In the documentary ‘The Sax and the City’, Praveen Kumar profiles saxophonists who are struggling to be heard above the din.

As Praveen Kumar tells it, the Films Division documentary The Sax in the City is the result of “a childhood fantasy come true”. The director of the National Film Award-winning documentary on Madhubani artists, Naina Jogin and the 2011 feature Jo Dooba So Par began researching on the instrument after he started hunting for music teachers. The result is a film about saxophonists in Mumbai from various social strata, including Rhys Sebastian D’souza, Shyam Raaj, Raj Singh Sodha, Carl Celements and Luke Poswaity. Kumar open the film with scenes from the play Jazz, which features D’souza and Denzil Smith on the history of the musical form in Mumbai, and goes on to profile various performers. Some of them play in Hindi films, unheralded in the background, and others at clubs and functions.

Even though there seems to be a shortage of practitioners, Kumar unearths players in the slums of Mumbai and middle-class apartments, all of whom have a deep relationship with their instrument and the unique sound it creates. Excerpts from an interview with Kumar.

Why the saxophone?
Like a fairytale one fine day, my childhood fantasy came true – a saxophone arrived at my door. It was overwhelming to see this utterly complex instrument before me, about which I had no idea. I did not even know how to hold it.

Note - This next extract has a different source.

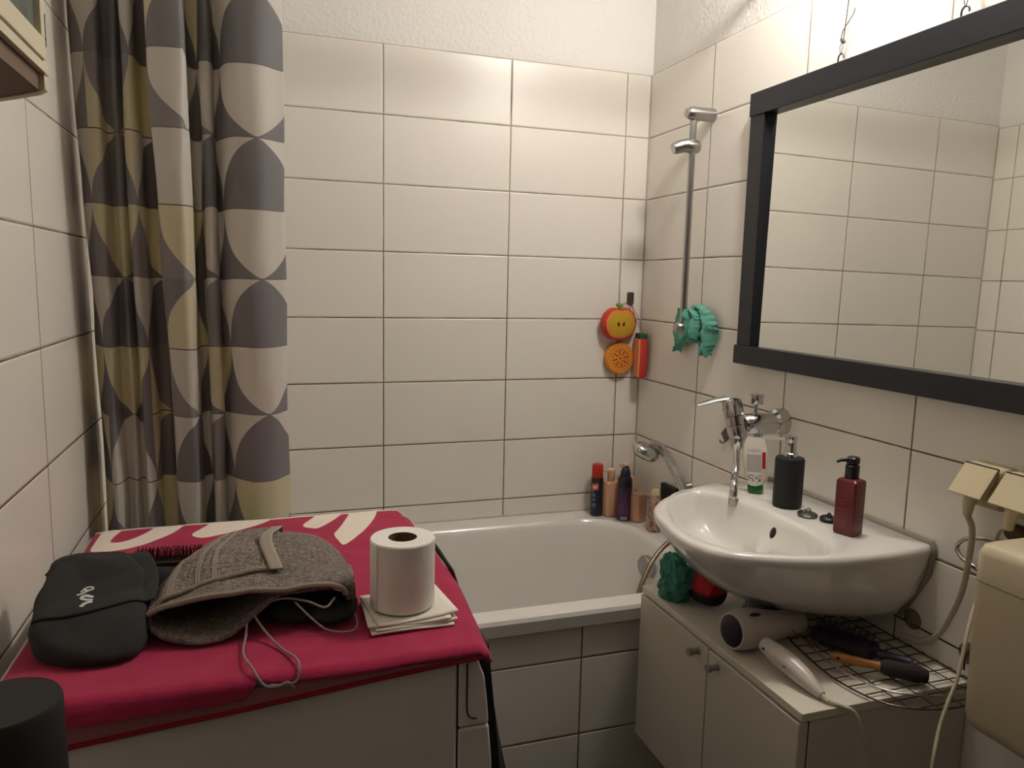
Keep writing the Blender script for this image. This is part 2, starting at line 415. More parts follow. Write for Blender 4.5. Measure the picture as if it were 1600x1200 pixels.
def towel_mat(name, dark=1):
    t = NT(name); at = t.n('Attribute', attribute_name='sd').outputs['Fac']
    co = t.n('NewGeometry').outputs['Position']
    nz = t.n('TexNoise', iVector=co, iScale=26.0, iDetail=4.0).outputs[0]
    fine = t.n('TexNoise', iVector=co, iScale=600.0, iDetail=2.0).outputs[0]
    m = t.n('MapRange', i0=at, i1=-.0008, i2=.0008).outputs[0]
    pink = t.mix(nz, srgb((.70*dark, .14*dark, .32*dark)), srgb((.60*dark, .08*dark, .23*dark)))
    t.set(color=t.mix(m, pink, srgb((.93, .88, .82))), rough=.95, sheen=.08, normal=t.bump(t.math('ADD', fine, t.math('MULTIPLY', nz, .8)), .0012))
    return t.mat
M_TOWEL = towel_mat('pink terry cloth'); M_TOWEL2 = plain('muted woven border', (.60, .36, .37), .85, bump=.0005, bscale=500)
TXL, TXR, TYB, TYF = -1.548, -.955, -.757, -1.3985
def towel_pt(s, t, lift=0, drop=None):
    """s across (0 left..1 right), t from back (0) over the front edge (>1 hangs)"""
    x = TXL+(TXR-TXL)*s
    L = TYB-TYF
    zz = [(0, .838), (.47, .845), (.495, .8655), (.53, .8600), (.60, .8585), (.80, .8600), (1.01, .861)]
    for (a0, b0), (a1, b1) in zip(zz, zz[1:]):
        if a0 <= s <= a1: zb = b0+(b1-b0)*(s-a0)/(a1-a0)
    dl = TZ-zb-.0035
    tot = L+dl; q = t*tot
    z = TZ+.0025*noise.noise(Vector((x*7, q*7, 3)))+.0012*noise.noise(Vector((x*25, q*25, 9)))+lift
    r = .012
    if q < L-r: y = TYB-q
    else:
        a = (q-(L-r))/r
        if a < PI/2: y = TYF+r-r*math.sin(a); z -= r*(1-math.cos(a))
        else: y = TYF-.0015*math.sin(s*9); z -= r+(q-(L-r)-r*PI/2)
    # right border bows outward and sags over the edge of the machine
    if s > .93:
        k = (s-.93)/.07; z -= .014*max(0, (k-.5)/.5)**2; x += .014*k*max(0, math.sin(PI*min(1, q/.62)))*1.2-.0*k
    if s < .05: z -= .004*((.05-s)/.05)
    if q < .05 and s > .96: x -= .006
    return Vector((x, y, z))
NU, NV = 170, 200
g = G(); g.grid(lambda s, t: towel_pt(s, t), NU, NV)
tw = obj('beach_towel', g, M_TOWEL, None, smooth=60, solid=.004)
tag(tw, 'pink towel with white lettering spread over the top of the washing machine', 'towel')
at = tw.data.attributes.new('sd', 'FLOAT', 'POINT')
ps = [white_sd(v.co.x, v.co.y) if v.co.y > -1.37 else -1 for v in tw.data.vertices]
# white woven border along the right edge of the cloth
for i, v in enumerate(tw.data.vertices):
    s = (i % (NU+1))/NU; t_ = (i//(NU+1))/NV
    if t_ < .52: ps[i] = max(ps[i], (s-.992)*.6)
    if t_ < .012: ps[i] = max(ps[i], (.010-t_)*.6)
    at.data[i].value = ps[i]
# lower layer hem hanging below the fold
def hem(s, t):
    x = -1.50+(TXR-.004+1.50)*s if True else 0
    top = TZ-.012; bot = .811+.045*s
    y = TYF+.0038+.0010*math.sin(s*11)
    z = top-(top-bot)*t
    return Vector((x, y, z))
g = G(); g.grid(hem, 60, 8); hm = obj('hem_layer', g, M_TOWEL2, tw, smooth=60, solid=.002)
hm['label'] = 'muted hanging border of the towel'
g = G(); g.tube([hem(i/40, 1.0)+Vector((0, -.001, 0)) for i in range(41)], .0035, 8); hb = obj('hem_seam', g, plain('crimson hem seam', (.55, .04, .12), .9), tw)

TS = TZ+.005   # top surface of the towel
# ------------------------------------------------------------------ black bag hanging on machine front
bb = thing('black_bag', 'black bag squeezed between the washing machine and the bath', 'bag', (-.92, -1.15, 0))
pr_ = [(-.937, .868), (-.934, .850), (-.926, .80), (-.908, .70), (-.884, .58), (-.858, .45), (-.845, .30), (-.855, .10), (-.87, .02)]
def bagring(y, k):
    o = spline([(x, 0, z) for x, z in pr_], 4)
    R = []
    for p in o: R.append((-.9375+(p.x+.9375)*k, y, p.z-(.03 if y < -1.16 else 0)*max(0, (p.z-.7)/.16)))
    for p in reversed(o): R.append((-.9385, y, p.z-(.03 if y < -1.16 else 0)*max(0, (p.z-.7)/.16)))
    return R
g = G(); g.loft([bagring(y, k) for y, k in ((-.98, .55), (-1.0, .8), (-1.05, .97), (-1.12, 1), (-1.20, 1.0), (-1.26, .95), (-1.30, .8), (-1.33, .5))])
obj('bag_body', g, plain('black nylon', (.045, .043, .045), .5, bump=.0006, bscale=80), bb, smooth=60)
g = G()
for yy in (-1.10,):
    pass
g.tube(spline([(-.929, -1.24, .79), (-.915, -1.25, .735), (-.893, -1.255, .62), (-.868, -1.255, .50), (-.852, -1.255, .35)], 5), .003, 8)
obj('highlight', g, plain('grey piping', (.30, .30, .31), .4), bb)  # grey strip stands for the highlight along the black bag

# ------------------------------------------------------------------ shower curtain
def curtain_mat():
    t = NT('patterned curtain'); uv = t.n('UVMap').outputs[0]
    sp = t.n('SeparateXYZ', i0=uv); u, v = sp.outputs[0], sp.outputs[1]
    fi, fj = t.math('FLOOR', u), t.math('FLOOR', v); fu, fv = t.math('FRACT', u), t.math('FRACT', v)
    par = lambda a: t.math('MODULO', t.math('ADD', a, 100.0), 2.0)
    wn = t.n('TexWhiteNoise', iVector=t.n('CombineXYZ', i0=fi, i1=fj, i2=2.3).outputs[0])
    pj = par(fj)
    # pj 0: light arch pointing down on grey, pj 1: grey arch pointing up on light
    vb = t.math('ABSOLUTE', t.math('SUBTRACT', fv, t.math('SUBTRACT', 1.0, pj)))
    vb = t.math('MULTIPLY', vb, .866)
    sq = lambda a: t.math('MULTIPLY', a, a)
    r1 = t.math('ADD', sq(fu), sq(vb)); r2 = t.math('ADD', sq(t.math('SUBTRACT', 1.0, fu)), sq(vb))
    ins = t.math('LESS_THAN', t.math('MAXIMUM', r1, r2), 1.0)
    dk = t.math('ABSOLUTE', t.math('SUBTRACT', ins, t.math('SUBTRACT', 1.0, pj)))
    inv = t.math('MULTIPLY', t.math('GREATER_THAN', wn.outputs['Value'], .80), t.math('LESS_THAN', fi, 19.5))
    dk = t.math('ABSOLUTE', t.math('SUBTRACT', dk, inv))
    blank = t.math('MULTIPLY', t.math('LESS_THAN', wn.outputs['Value'], .10), t.math('LESS_THAN', fi, 19.5))
    dk = t.math('MULTIPLY', dk, t.math('SUBTRACT', 1.0, blank))
    cream = t.math('GREATER_THAN', t.n('SeparateColor', i0=wn.outputs['Color']).outputs[1], .62)
    light = t.mix(cream, srgb((.90, .88, .85)), srgb((.90, .87, .76)))
    g2 = t.math('GREATER_THAN', t.n('SeparateColor', i0=wn.outputs['Color']).outputs[2], .5)
    dark = t.mix(g2, srgb((.64, .62, .615)), srgb((.59, .575, .58)))
    col = t.mix(dk, light, dark)
    ln = t.math('MINIMUM', fv, t.math('SUBTRACT', 1.0, fv))
    line = t.math('MULTIPLY', t.math('LESS_THAN', ln, .008), t.math('SUBTRACT', 1.0, dk))
    col = t.mix(line, col, srgb((.42, .38, .34)))
    wv = t.n('TexNoise', iVector=t.n('Mapping', i0=uv, i3=(400, 400, 1)).outputs[0], iScale=1.0, iDetail=2.0).outputs[0]
    t.set(color=col, rough=.75, normal=t.bump(wv, .0004))
    # thin cloth lets a little light through
    tr = t.n('BsdfTranslucent', iColor=col); mx = t.n('MixShader', i0=.42)
    t.t.links.new(t.b.outputs[0], mx.inputs[1]); t.t.links.new(tr.outputs[0], mx.inputs[2])
    t.t.links.new(mx.outputs[0], t.t.nodes['Material Output'].inputs[0])
    return t.mat
cur = thing('shower_curtain', 'shower curtain with grey, white and cream geometric shapes at the left end of the bath', 'shower curtain', (-1.38, -.62, .40))
CELL = .137; CELLU = .185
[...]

YouTube was a little help, I could get some screechy sounds out of it. However, my eyes turned red from excessive and forceful blowing. I needed a teacher. The search for a music teacher brought a new world of music and musicians into my life. The complex engineering of the saxophone and the cityscape seem to have some organic connection. I found the saxophone in very different quarters playing different genres of music, mingling with the fragile life of human beings in different reposes.

Play
‘The Sax and the City’.

Was the film always meant to be about the saxophone rather than any similar instrument?
Yes, to the extent that the framework was laid out within the experience of my learning the saxophone. The sound of the horn has probably no equal, maybe the trumpet, but they traverse different alleys. I did consider how and why I should or should not include the other brass and wind section instruments and eventually I stuck to as close as possible to one instrument – the one I knew the best.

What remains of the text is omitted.